By solving a few examples, I found the pattern that, given a differential equation in $y(t)$ and $x(t)$, where $y(t)$ can be called the input and $x(t)$ the output, if we make the condition that $y(t) = x(t)$, and find the solution $y(t)$, then the poles of $Y(s)$ (the Laplace transform of $y(t)$), occur at the value of $s$ where the transfer function $H(s) = \frac {Y(s)} {X(s)}$ equals one. The transfer equals one because $y(t) = x(t)$ implies $Y(s) = X(s)$.
Any explanations why?
(NOTE: $s$ is complex)
As an example, try the differential equation $$y''(t) + 2y'(t) + 5y(t) = 3u'(t) + 12u(t)$$, where $u(t)$ is the input function.

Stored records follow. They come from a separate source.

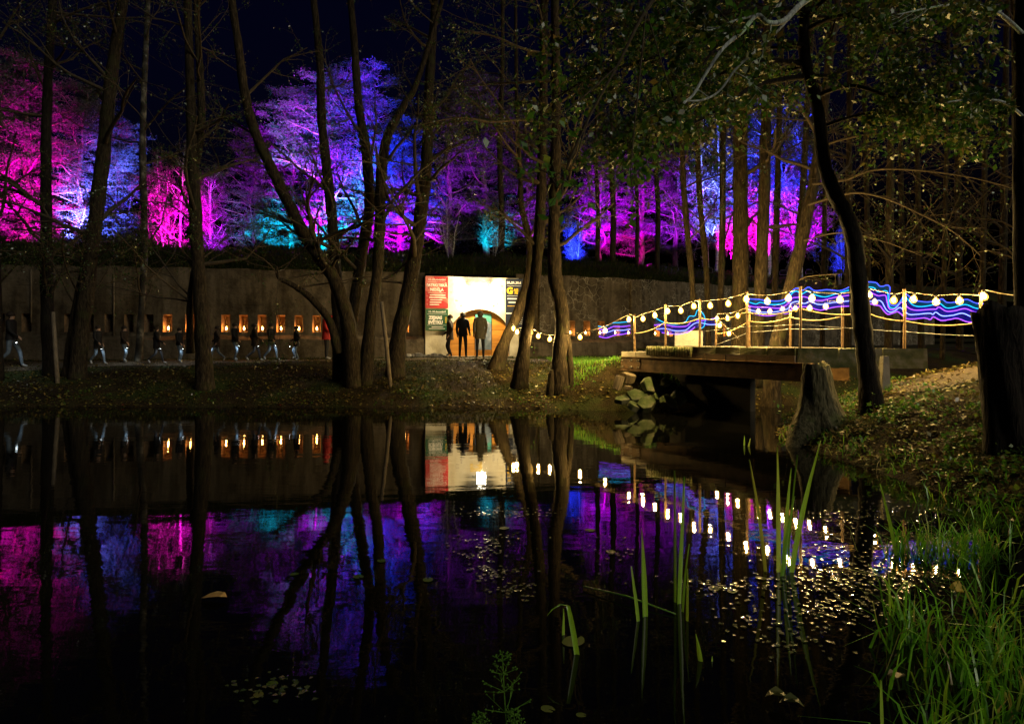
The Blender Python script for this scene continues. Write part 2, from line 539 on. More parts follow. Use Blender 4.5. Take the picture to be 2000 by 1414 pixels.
wb = MB().quad((-58, .2, 0), (20, .2, 0), (20, 24, 0), (-58, 24, 0))
wb.build('water', M['water'], kind='structure')

def strip(name, pts, width, mat, lift=.012):
    pts = crom(pts, 8)
    V, Q = [], []
    k = 5
    for i, p in enumerate(pts):
        t = pts[min(i + 1, len(pts) - 1)] - pts[max(i - 1, 0)]
        t = t / np.linalg.norm(t)
        nn = np.array([-t[1], t[0]])
        for j in range(k):
            q = p[:2] + nn * width * (j / (k - 1) - .5) * (1 + .12 * math.sin(i * 1.3 + j))
            V.append((q[0], q[1], gz(q[0], q[1]) + lift + .02 * (1 if 0 < j < k - 1 else 0)))
    for i in range(len(pts) - 1):
        for j in range(k - 1):
            a = i * k + j
            Q.append((a, a + 1, a + k + 1, a + k))
    return link(name, np_mesh(name, V, Q, mat, smooth=True), kind='structure')

strip('path', [(-30, 20.0), (-18, 20.6), (-10, 21.6), (-5, 22.9), (-1.6, 24.2), (1.0, 22.3), (2.6, 19.6), (3.5, 17.9)], 1.5, M['path'])
strip('bank_path', [(5.6, 13.6), (6.5, 12.5), (7.3, 11.3), (8.6, 10.6), (12, 10.0), (18, 9.6)], 1.6, M['path'])

# ------------------------------------------------------------------ fort wall
WL = Vector((-30.0, 20.0)); WA = Vector((-3.30, 25.80)); WB = Vector((0.16, 26.85)); WC = Vector((5.5, 29.3)); WD = Vector((14.0, 35.5)); WE = Vector((26.0, 42.0))
WALL_TOP, WALL_BASE = 4.16, .80

class Frame2:
    """u runs along the wall foot, v upwards, w towards the viewer."""
    def __init__(self, a, b):
        self.a = a; self.d = (b - a).normalized(); self.L = (b - a).length
        self.n = Vector((self.d.y, -self.d.x))
    def p(self, u, z, w=0.0):
        q = self.a + self.d * u + self.n * w
        return Vector((q.x, q.y, z))
    def u_of(self, px):
        r = (px - 1000) / F
        # (a.x + d.x u) = r (a.y + d.y u)
        return (r * self.a.y - self.a.x) / (self.d.x - r * self.d.y)
    def at(self, px, py, w=0.0):
        u = self.u_of(px)
        q = self.a + self.d * u
        return u, CZ - (py - H0) / F * q.y

fa, fb, fc, fd, fe = Frame2(WL, WA), Frame2(WA, WB), Frame2(WB, WC), Frame2(WC, WD), Frame2(WD, WE)

wall = thing('fort_wall', 'long grey concrete fort wall with a row of small window niches', 'wall')

def wall_section(fr, holes, name, mat, top=WALL_TOP, depth=.55, z0=WALL_BASE, thick=1.2):
    """Front face with real rectangular recesses (u0,u1,z0,z1)."""
    us = sorted({0.0, fr.L, *[h[0] for h in holes], *[h[1] for h in holes]})
    ug = []
    for a, b in zip(us[:-1], us[1:]):
        k = max(1, int((b - a) / .8))
        ug += [a + (b - a) * i / k for i in range(k)]
    ug.append(us[-1])
    zs = sorted({z0, top, *[h[2] for h in holes], *[h[3] for h in holes]})
    mb = MB()
    for a, b in zip(ug[:-1], ug[1:]):
        for c, d in zip(zs[:-1], zs[1:]):
            um, zm = (a + b) / 2, (c + d) / 2
            if any(h[0] < um < h[1] and h[2] < zm < h[3] for h in holes):
                continue
            tj = .03 * math.sin(a * 3.1) if d == top else 0
            tk = .03 * math.sin(b * 3.1) if d == top else 0
            mb.quad(fr.p(a, c), fr.p(b, c), fr.p(b, d + tk), fr.p(a, d + tj))
    mb.quad(fr.p(0, top - .03), fr.p(fr.L, top - .03), fr.p(fr.L, top - .03, -thick), fr.p(0, top - .03, -thick))
    w = mb.build(name, mat, wall)
    return w

def niche(fr, h, mat, depth=.55):
    u0, u1, z0, z1 = h
    i = .06
    mb = MB()
    a0, a1, b0, b1 = u0, u1, u0 + i, u1 - i
    f = [fr.p(a0, z0, -.001), fr.p(a1, z0, -.001), fr.p(a1, z1, -.001), fr.p(a0, z1, -.001)]
    g = [fr.p(b0, z0 + .01, -depth), fr.p(b1, z0 + .01, -depth), fr.p(b1, z1 - .05, -depth), fr.p(b0, z1 - .05, -depth)]
    mb.quad(*g)
    for k in range(4):
        k2 = (k + 1) % 4
        mb.quad(f[k], f[k2], g[k2], g[k])
    return mb.build('window_niche', mat, wall)

M['niche'] = surf('niche_plaster', [(.3, (.18, .11, .06)), (.7, (.36, .24, .14))], scale=6, bump=.4)
NZ0, NZ1 = 1.90, 2.52
lit_a = [327.5, 371, 441, 476, 512, 548.5, 583.5, 618.5, 652, 791]
dark_a = [-40, 0, 52, 135, 174, 214, 252, 291]
lit_c = [1116, 1146, 1174, 1204, 1230, 1256, 1283, 1308]
lit_d = [1412]
W_N = .295
holes_a = [(fa.u_of(x) - W_N / 2, fa.u_of(x) + W_N / 2, NZ0, NZ1) for x in sorted(dark_a + lit_a)]
holes_c, holes_d = [], []
for x in lit_c:
    u = fc.u_of(x)
    (holes_c if u < fc.L - .2 else holes_d).append((u if u < fc.L - .2 else fd.u_of(x), x))
for x in lit_d:
    holes_d.append((fd.u_of(x), x))
hc = [(u - .17, u + .17, 1.78, 2.40) for u, x in holes_c if u > .2]
hd = [(u - .2, u + .2, 1.76, 2.38) for u, x in holes_d if .3 < u < fd.L]
wall_section(fa, holes_a, 'wall_face', M['wall'])
wall_section(fc, hc, 'wall_face', M['wallcrack'], top=4.22)
wall_section(fd, hd, 'wall_face', M['wallcrack'], top=4.22)
wall_section(fe, [], 'wall_face', M['wallcrack'], top=4.22)
for h in holes_a: niche(fa, h, M['niche'])
for h in hc: niche(fc, h, M['niche'])
for h in hd: niche(fd, h, M['niche'])

# sloping plinth below the niches
for fr, z1, u_end in ((fa, 1.80, fa.L - .05), (fc, 1.66, fc.L), (fd, 1.64, fd.L)):
    mb = MB()
    k = int(u_end / .9)
    for i in range(k):
        a, b = u_end * i / k, u_end * (i + 1) / k
        ja, jb = .03 * math.sin(a * 2.3), .03 * math.sin(b * 2.3)
        mb.quad(fr.p(a, .7, .34), fr.p(b, .7, .34), fr.p(b, z1 - .16 + jb, .28), fr.p(a, z1 - .16 + ja, .28))
        mb.quad(fr.p(a, z1 - .16 + ja, .28), fr.p(b, z1 - .16 + jb, .28), fr.p(b, z1 + jb, .003), fr.p(a, z1 + ja, .003))
    mb.quad(fr.p(u_end, .7, .34), fr.p(u_end, .7, 0), fr.p(u_end, z1, 0), fr.p(u_end, z1 - .16, .28))
    mb.build('plinth', M['wall'], wall)

# joints (buttress strips) on the left wall and drain stains stay in the material; pilasters right of the entrance
for px in (1062, 1240):
    u = fc.u_of(px)
    MB().box((0, 0, 0), (.5, .16, 3.2), Matrix.Rotation(math.atan2(fc.d.y, fc.d.x), 3, 'Z')).build('pilaster', M['wallcrack'], wall).location = fc.p(u, .8 + 1.72, .05)

for px, za, zb in ((223, 1.7, 3.9), (62, 2.2, 4.0)):
    u = fa.u_of(px)
    MB().tube([fa.p(u, za, .04), fa.p(u + .01, (za + zb) / 2, .05), fa.p(u, zb, .04)], .03, 7).build('drain_pipe', M['wood'], wall, True)
for zj in (2.9, 3.5):          # formwork ledges left in the concrete
    mb = MB()
    for i in range(24):
        a_, b_ = fa.L * i / 24, fa.L * (i + .8 * rng.random() + .15) / 24
        mb.box(fa.p((a_ + b_) / 2, zj + .01 * math.sin(i * 2.1), .006), (b_ - a_, .02, .035), Matrix.Rotation(math.atan2(fa.d.y, fa.d.x), 3, 'Z'), jit=.006)
    mb.build('formwork_ledge', M['wall'], wall, kind='stuff')
# ------------------------------------------------------------------ entrance block with arch
FWD = .28
u_l, u_r = -.02, fb.L + .02
ent = thing('entrance_portal', 'brightly floodlit pale plaster gateway with segmental arch', 'gateway')
ENT_TOP = 4.02
ua, ub = fb.u_of(874), fb.u_of(992)
z_sp, z_ap = 1.95, 2.80
uc = (ua + ub) / 2
def arch_z(u):
    t = (u - uc) / ((ub - ua) / 2)
    R = ((ub - ua) / 2) ** 2 / (2 * (z_ap - z_sp)) + (z_ap - z_sp) / 2
    return z_ap - R + math.sqrt(max(R * R - (t * (ub - ua) / 2) ** 2, 0))
mb = MB()
for a, b in ((u_l, ua), (ub, u_r)):
    for c, d in zip((.7, 1.6, 2.5, 3.3), (1.6, 2.5, 3.3, ENT_TOP)):
        mb.quad(fb.p(a, c, FWD), fb.p(b, c, FWD), fb.p(b, d, FWD), fb.p(a, d, FWD))
K = 22
for i in range(K):
    a, b = ua + (ub - ua) * i / K, ua + (ub - ua) * (i + 1) / K
    mb.quad(fb.p(a, arch_z(a), FWD), fb.p(b, arch_z(b), FWD), fb.p(b, ENT_TOP, FWD), fb.p(a, ENT_TOP, FWD))
mb.quad(fb.p(u_l, .7, -.6), fb.p(u_l, .7, FWD), fb.p(u_l, ENT_TOP, FWD), fb.p(u_l, ENT_TOP, -.6))
mb.quad(fb.p(u_r, .7, FWD), fb.p(u_r, .7, -.6), fb.p(u_r, ENT_TOP, -.6), fb.p(u_r, ENT_TOP, FWD))
mb.quad(fb.p(u_l, ENT_TOP, FWD), fb.p(u_r, ENT_TOP, FWD), fb.p(u_r, ENT_TOP, -.9), fb.p(u_l, ENT_TOP, -.9))
mb.build('facade', M['plaster'], ent)
mb = MB()
DEEP = -.75
for i in range(K):
    a, b = ua + (ub - ua) * i / K, ua + (ub - ua) * (i + 1) / K
    mb.quad(fb.p(b, arch_z(b), FWD - .002), fb.p(a, arch_z(a), FWD - .002), fb.p(a, arch_z(a), DEEP), fb.p(b, arch_z(b), DEEP))
mb.quad(fb.p(ua, .7, FWD - .002), fb.p(ua, .7, DEEP), fb.p(ua, z_sp, DEEP), fb.p(ua, z_sp, FWD - .002))
mb.quad(fb.p(ub, .7, DEEP), fb.p(ub, .7, FWD - .002), fb.p(ub, z_sp, FWD - .002), fb.p(ub, z_sp, DEEP))
mb.build('arch_lining', M['concrete'], ent)
# chipped patches of plaster
for px, py, s in ((890, 588, .10), (976, 560, .08), (898, 598, .07), (960, 598, .09), (878, 572, .05), (968, 594, .05)):
    u, z = fb.at(px, py)
    pts = [fb.p(u + s * rng.uniform(.5, 1) * math.cos(a), z + s * .8 * rng.uniform(.5, 1) * math.sin(a), FWD + .004) for a in np.linspace(0, 5.4, 7)]
    MB().poly(pts).build('plaster_chip', M['stone'], ent)
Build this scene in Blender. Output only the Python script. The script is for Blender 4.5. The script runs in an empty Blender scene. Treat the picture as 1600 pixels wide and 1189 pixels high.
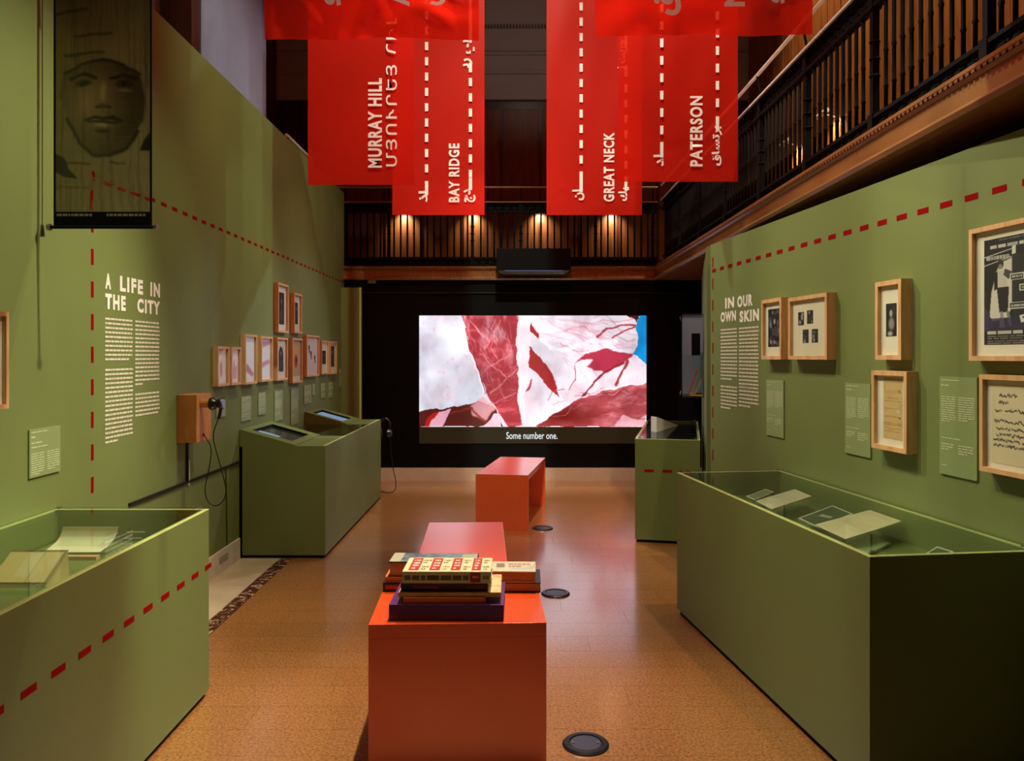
import bpy, bmesh, math, random
import numpy as np
from mathutils import Vector, Matrix
random.seed(7); np.random.seed(7)
SC = bpy.context.scene
C = SC.collection
V = Vector

# ------------------------------------------------------------------ camera
EYE = 1.41; F = 1250.0; HX = 800.0; HY = 556.0
cam_d = bpy.data.cameras.new('camera'); cam = bpy.data.objects.new('camera', cam_d); C.objects.link(cam)
cam.location = (0, 0, EYE); cam.rotation_euler = (math.pi/2, 0, 0)
cam_d.sensor_fit = 'HORIZONTAL'; cam_d.sensor_width = 36.0; cam_d.lens = 36.0*F/1600.0
cam_d.shift_y = -(594.5-HY)/1600.0
cam_d.clip_start = 0.05
SC.camera = cam

# ------------------------------------------------------------------ world, exposure
w = bpy.data.worlds.new('world'); SC.world = w; w.use_nodes = True
w.node_tree.nodes['Background'].inputs[0].default_value = (0.9, 0.85, 0.8, 1)
w.node_tree.nodes['Background'].inputs[1].default_value = 0.02
vs = SC.view_settings
vs.view_transform = 'Standard'; vs.look = 'None'; vs.gamma = 1; vs.use_curve_mapping = False
vs.exposure = 0.0

# ------------------------------------------------------------------ lamps of the room: ceiling track spots, plus added fill spots
WARM = (1.0, 0.90, 0.70)
COOL = (0.74, 0.72, 1.0)
def spot(name, loc, target, watts, deg, blend=0.8, color=WARM, radius=0.04):
    d = bpy.data.lights.new(name, 'SPOT'); d.energy = watts; d.spot_size = math.radians(deg); d.spot_blend = blend
    d.color = color; d.shadow_soft_size = radius
    o = bpy.data.objects.new(name, d); C.objects.link(o); o.location = loc
    o.rotation_euler = (V(target)-V(loc)).to_track_quat('-Z', 'Y').to_euler()
    return o
TH = 4.6
# wall washers, left wall
spot('track_or_fill_spot', (0.9, 3.12, TH), (-1.9, 3.05, 1.35), 700, 40)
for y_, w_, dg in ((3.9, 170, 40),):
    spot('track_or_fill_spot', (0.25, y_+.5, TH), (-1.9, y_, 1.25), w_, dg)
spot('track_or_fill_spot', (-0.3, 6.3, 4.0), (-1.9, 5.5, 1.2), 48, 54)
spot('track_or_fill_spot', (-0.3, 7.4, 4.0), (-1.9, 7.1, 1.3), 36, 56)
# added cool fill spots for the far end, in place of stronger screen glow
spot('track_or_fill_spot', (0.7, 7.8, 3.4), (-1.9, 5.6, 1.0), 150, 40, color=COOL)
spot('track_or_fill_spot', (0.7, 8.4, 3.4), (-1.9, 7.2, 1.1), 110, 44, color=COOL)
spot('track_or_fill_spot', (-0.6, 7.6, 4.3), (1.4, 5.2, 1.0), 80, 32, color=COOL)
spot('track_or_fill_spot', (0.1, 5.7, 3.9), (1.42, 6.8, 1.15), 110, 36, color=COOL)  # added fill to brighten the acrylic wall case and the white wedge
spot('track_or_fill_spot', (0.0, 8.3, 4.6), (0.15, 6.2, 0.2), 170, 44, color=COOL)
# wall washers, right wall
for y_, w_, dg in ((2.3, 230, 54), (3.5, 240, 48), (4.8, 140, 44)):
    spot('track_or_fill_spot', (-0.4, y_+1.5, 4.0), (1.7-(y_-2.3)*.12, y_, 1.25), w_, dg)
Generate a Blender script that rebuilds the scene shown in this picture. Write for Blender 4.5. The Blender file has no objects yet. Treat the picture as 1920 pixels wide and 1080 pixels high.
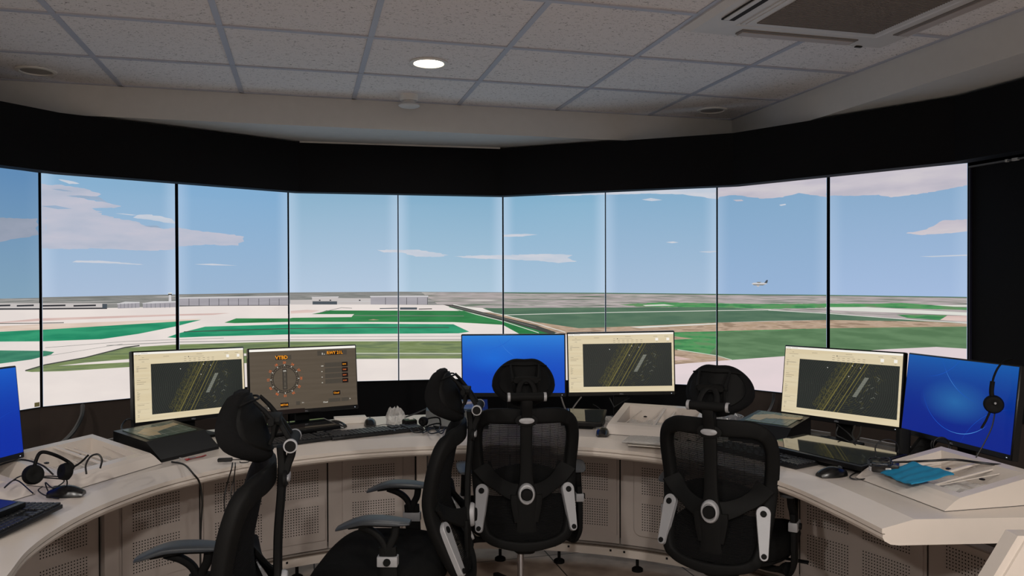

Now substituting $u(t) = y(t)$, we get the differential equation whose solution is $$C_1 e^{\frac {1} {2}(1 - \sqrt{29})t} + C_2 e^{\frac {1} {2}(1 + \sqrt{29})t}$$
The poles of the Laplace transform are evidently at $$s = \frac {1} {2} (1 - \sqrt{29})$$ and $$s = \frac {1} {2} (1 + \sqrt{29})$$
But if we solved for $s$ such that $$H(s) = \frac {3s + 12} {s^2 + 2s + 5} = 1$$ we would have gotten the same values of $s$.